Durante más de mil años, Santa Cecilia ha sido una de las mártires de la primitiva Iglesia, más veneradas por los cristianos. Ella había consagrado a Dios su virginidad, pero su padre la casó con un joven llamado Valeriano.
El día del matrimonio, mientras que los músicos tocaban y los invitados se divertían, Cecilia se sentó en un rincón a cantar a Dios en su corazón y a pedirle que la ayudase.
CUIDADA POR UN ANGEL
Cuando los jóvenes esposos se retiraron a sus habitaciones, Cecilia dijo a su esposo que había un ángel del Señor que velaba por ella y que si él la tomara como su esposa, se enfurecería; en cambio si la respetaba, el ángel lo amaría como la amaba a ella.

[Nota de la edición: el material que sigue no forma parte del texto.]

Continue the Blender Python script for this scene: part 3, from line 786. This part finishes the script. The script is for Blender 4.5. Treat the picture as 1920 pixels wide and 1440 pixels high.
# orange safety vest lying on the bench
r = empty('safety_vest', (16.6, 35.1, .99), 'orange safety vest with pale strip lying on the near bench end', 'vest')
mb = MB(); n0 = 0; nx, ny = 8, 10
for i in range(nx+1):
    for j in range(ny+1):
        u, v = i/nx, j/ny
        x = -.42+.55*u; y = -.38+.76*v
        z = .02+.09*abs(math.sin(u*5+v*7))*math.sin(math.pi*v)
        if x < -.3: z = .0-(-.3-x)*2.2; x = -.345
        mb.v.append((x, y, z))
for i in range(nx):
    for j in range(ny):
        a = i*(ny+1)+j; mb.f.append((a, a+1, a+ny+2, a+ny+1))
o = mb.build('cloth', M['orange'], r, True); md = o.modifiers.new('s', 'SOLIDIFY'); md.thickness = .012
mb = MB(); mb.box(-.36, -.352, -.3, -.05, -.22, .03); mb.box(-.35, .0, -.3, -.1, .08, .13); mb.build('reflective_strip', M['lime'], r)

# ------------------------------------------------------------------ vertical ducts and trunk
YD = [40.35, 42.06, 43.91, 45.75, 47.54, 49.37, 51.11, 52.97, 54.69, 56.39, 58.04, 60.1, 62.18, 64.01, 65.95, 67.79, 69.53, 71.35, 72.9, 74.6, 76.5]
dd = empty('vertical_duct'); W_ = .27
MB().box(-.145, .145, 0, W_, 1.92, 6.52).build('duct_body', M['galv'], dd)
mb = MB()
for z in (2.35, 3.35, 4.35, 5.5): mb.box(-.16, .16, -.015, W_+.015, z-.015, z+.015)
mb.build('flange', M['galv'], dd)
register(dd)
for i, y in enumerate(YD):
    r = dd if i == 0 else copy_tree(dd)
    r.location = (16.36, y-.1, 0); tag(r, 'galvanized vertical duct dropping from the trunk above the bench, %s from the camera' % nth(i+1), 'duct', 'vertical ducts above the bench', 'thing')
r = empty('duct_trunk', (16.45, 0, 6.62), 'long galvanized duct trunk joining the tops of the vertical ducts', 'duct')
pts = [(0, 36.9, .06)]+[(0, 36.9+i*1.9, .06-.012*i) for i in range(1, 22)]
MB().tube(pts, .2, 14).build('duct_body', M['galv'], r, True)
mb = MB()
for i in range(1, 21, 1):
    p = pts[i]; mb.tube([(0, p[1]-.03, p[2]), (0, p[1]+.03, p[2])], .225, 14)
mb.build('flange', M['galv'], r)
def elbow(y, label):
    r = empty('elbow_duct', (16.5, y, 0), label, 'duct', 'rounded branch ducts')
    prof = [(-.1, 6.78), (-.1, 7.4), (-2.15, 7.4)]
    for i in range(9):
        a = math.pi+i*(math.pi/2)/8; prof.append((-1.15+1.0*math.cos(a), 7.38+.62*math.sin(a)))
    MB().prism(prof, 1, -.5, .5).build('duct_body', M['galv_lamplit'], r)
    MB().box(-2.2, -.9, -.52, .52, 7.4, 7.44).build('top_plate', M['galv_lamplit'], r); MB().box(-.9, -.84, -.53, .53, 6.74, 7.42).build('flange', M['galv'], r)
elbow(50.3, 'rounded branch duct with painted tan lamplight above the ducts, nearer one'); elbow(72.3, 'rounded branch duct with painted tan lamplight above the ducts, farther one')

Luego de convencer a su esposo de que se bautizara, logró convencer a su cuñado, quienes desde ese entonces se consagraron en la práctica de la buenas obras.
NO LE FALTO FE
Cecilia fue llamada para que abjurase de la fe. En vez de abjurar, convirtió a los que la inducían a ofrecer sacrificios.
Luego la llamaron a juicio con el prefecto Almaquio quien discutió detenidamente con ella. La actitud de la santa le enfureció, pues ésta se reía de él en su cara y le atrapó con sus propios argumentos.
Finalmente, Almaquio la condenó a morir sofocada en el baño de su casa. Pero, por más que los guardias pusieron en el horno una cantidad mayor de leña, Cecilia pasó en el baño un día y una noche sin recibir daño alguno.
Entonces, el prefecto envió a un soldado a decapitarla. El verdugo descargó tres veces la espada sobre su cuello y la dejó tirada en el suelo. Cecilia pasó tres días entre la vida y la muerte. Esta historia tan conocida que los cristianos han repetido con cariño durante muchos siglos, data del siglo II.